Douglas A. Berman, an expert on criminal law and sentencing at Ohio State University's Moritz College of Law, says that ending the drug war is a good place to start: it is the Gordian Knot and, if successful, the key, to broader criminal justice reform.
"If we end the drug war, a lot of other aspects of both what causes true violent crime and the context within which we look at violent crime necessarily changes," he says. "I don't think it's coincidental that when we decided to get tough on drug offenses we saw all sentences go up exponentially. It was part of a broader punitive turn that has a way of leveling up."
Berman hopes that ending the drug war (which, to be clear, the Grassley bill in no way does) sets a new tone for the criminal justice system.

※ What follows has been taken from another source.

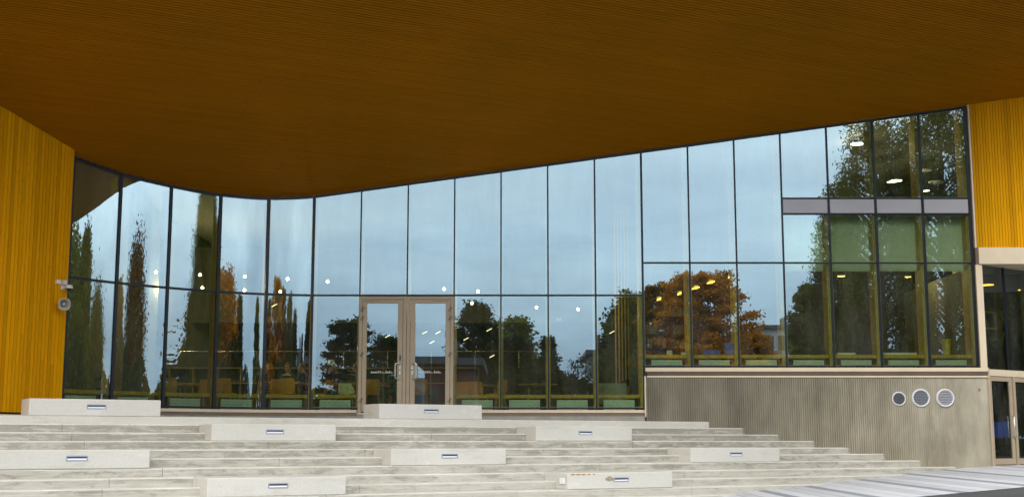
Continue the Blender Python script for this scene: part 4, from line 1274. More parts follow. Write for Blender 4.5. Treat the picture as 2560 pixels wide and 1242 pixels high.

But if the goal is to reduce the prison population to something similar to that which prevails in most European countries then the U.S. must move to reduce sentences for violent offenders too. Keep in mind that not all people who kill pose a long-term threat: many street corner murders are the result of internecine warlike feuds, not sociopathy, and violent offenders will typically "age out" of the propensity to commit crimes most typical of young men.
"The problem of people who were convicted of violent offenses but who no longer pose major threats to public safety has to be central to the discussion of criminal justice reform, not an afterthought," says Marie Gottschalk, a political scientist at the University of Pennsylvania and the author of "Caught: The Prison State and the Lockdown of American Politics," in an email. "President Obama said we should begin by focusing on the 'low-hanging fruit' -- the nonserious, nonviolent, nonsexual offenders -- until we have a better idea of what works in criminal justice reform. But we already know now what works. The evidence is clear. People age out of crime. Lengthy sentences do not reduce crime. It is the certainty of punishment not the severity of punishment that has the greatest crime reduction effects."
It would be a mistake to make the perfect the enemy of the good. But in criminal justice reform, imperfect solutions can do great damage — particularly the standard rhetoric about easing up on nonviolent offenders so that police and prosecutors can focus on cracking down on violent criminals. The same goes for the anti-death penalty argument that touts life without parole as a humane alternative to executions. 43 people were executed in 2012, according to The Death Penalty Information Center. That year, 159,520 were serving life sentences, 49,081 of them without parole, according to the Sentencing Project.
Limiting reform to the nonviolent, nonserious and nonsexual offenders (the so-called "non, non, nons"), or insisting on new harsh sentences for some crimes in exchange for greater leniency for others, will produce justice for people serving painfully long sentences. But it creates new risks. The trick is to embrace piecemeal reform without losing sight of the big picture, lest criminal justice reform find itself in a political cul-de-sac that leaves the United States with one of the greatest systems of human punishment the world has ever known.